In February of 2006 Coco joined Elite NY and they wanted her in New York immediately. So, she jumped on a plane with the intention of spending four to six weeks modeling for them in New York. It was soon made public knowledge that Coco would be taking part in Olympus Fashion Week, also known as New York Fashion Week.

But before it even started, Coco met someone extraordinary, Steven Meisel. Meisel is one of the world’s hottest photographers who does a lot of work for Vogue magazine. He fell in love with her and brought her out to Los Angeles for a photo shoot with the likes of Gemma Ward and Amanda Moore. When asked of her thoughts on the famed photographer she said, “It’s just such an awesome thing to be working for the most powerful man in fashion and the best fashion photographer in the world.”

At only seventeen years old, she is still under exclusive contract to him. The shoot, Organized Robots, can be seen in the March issue of Italian Vogue. Mention the name “Gemma Ward” to most girls and you’ll get a quick, positive reaction. She has been on the cover of most magazines and was chosen as the youngest “It Girl” model last year. “It was crazy,” said Coco, speaking of being on the same set as Ward. “Believe it or not, I didn’t know I was working with her until the middle of the shoot when I realized it was truly her.” Coco said she was “extremely excited” to be on the Italian Vogue set, and has hinted at having a possible cover of the magazine in the near future!

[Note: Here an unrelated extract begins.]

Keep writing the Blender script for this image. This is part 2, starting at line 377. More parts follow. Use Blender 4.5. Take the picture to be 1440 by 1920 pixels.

Coco flew back to New York after her shoot with Meisel to take part in its fashion week. There she was able to model in five shows, the biggest ones being Anna Sui and Marc Jacobs (who is “just great”). Around the time of these shows, the 5’9” beauty started to catch the attention of those in and out of the fashion industry, and her name and picture began to pop up on fashion forums across the web. At the end of the fashion extravaganza,, a leading model source on the web, chose Coco Rocha as "the newcomer most likely to return next season as girl most wanted." They have also named her “Girl of the Season.” Quickly following, she was added to the list of Canada’s Top Models on

Following her runway rampage in New York City, Coco jetted off to Milan instead of returning to her regular life as a grade 12 student. She got there just in time to wow the crowds all over again. What was different this time was the shows she was modeling for… the designers only got bigger. This time she graced the catwalk for Dolce & Gabbana, Prada and Versace.

But it didn’t stop there. Following Milan Fashion Week, she followed many other models over to Paris for its annual fashion week. There she took part in eight shows: Balenciaga, Chanel, Paco Rabanne, Miu Miu, Stella McCartney, Christian Lacroix, Emanuel Ungaro and Louis Vuitton. It was there in Paris that Coco’s impression on the fashion industry began to show. The Louis Vuitton show was the last of the season and she was chosen by designer Marc Jacobs to be the one to open the show, which is a significant step in a model’s career. But on top of that, he had her close the show as well.

Before returning home, Coco shot a campaign for Dolce & Gabbana and in April 2006, she spent a few days in Paris, shooting an ad campaign for Balenciaga. And just when you’d think things couldn’t get any better, Coco did a shoot with Meisel that landed her right on the cover of the April issue of Italian Vogue. Now that she is becoming more and more recognized, she attends fewer castings. “It’s a lot of travelling. A lot of time spent in the air, more time for homework.”
With a surprise career ready to skyrocket, it is understandable that Coco Rocha has moved from Vancouver to New York City. “This is where fashion is,” she explained. “I’ll go meet clients and designers and stylists. I’ll get my name out there.” She lives in an apartment in the heart of Manhattan with another model. But don’t expect this model to be full of herself. She came back to school for a day before spring break to help her friends put together the school’s grad fashion show. She even stayed for her last block physical education class. Not bad for a beauty queen. “I hope modeling hasn’t changed me in the sense that I think more of myself, or better of myself,” she said. “But I am more confident with who I am and what I can do with my life.”

Coco acquired her high school diploma by correspondence. She says that she will continue to model until it is no longer an option for her. Just one short year ago, in 2005, Coco was asked of her future plans and she said, “To continue school and to keep up with modeling. Who knows, I might make this a career.” Even she did not foresee her quick catapult to the centre of the industry. As for not going the traditional route to university she said, “If that is the route you want to take, go for it, but it’s not the only one. I decided to take the road less travelled and it’s working for me. You have to be true to yourself.” She laughs at the corny idea of saying ‘you can achieve anything,’ but she does believe it. She is living proof that dreams really do come true.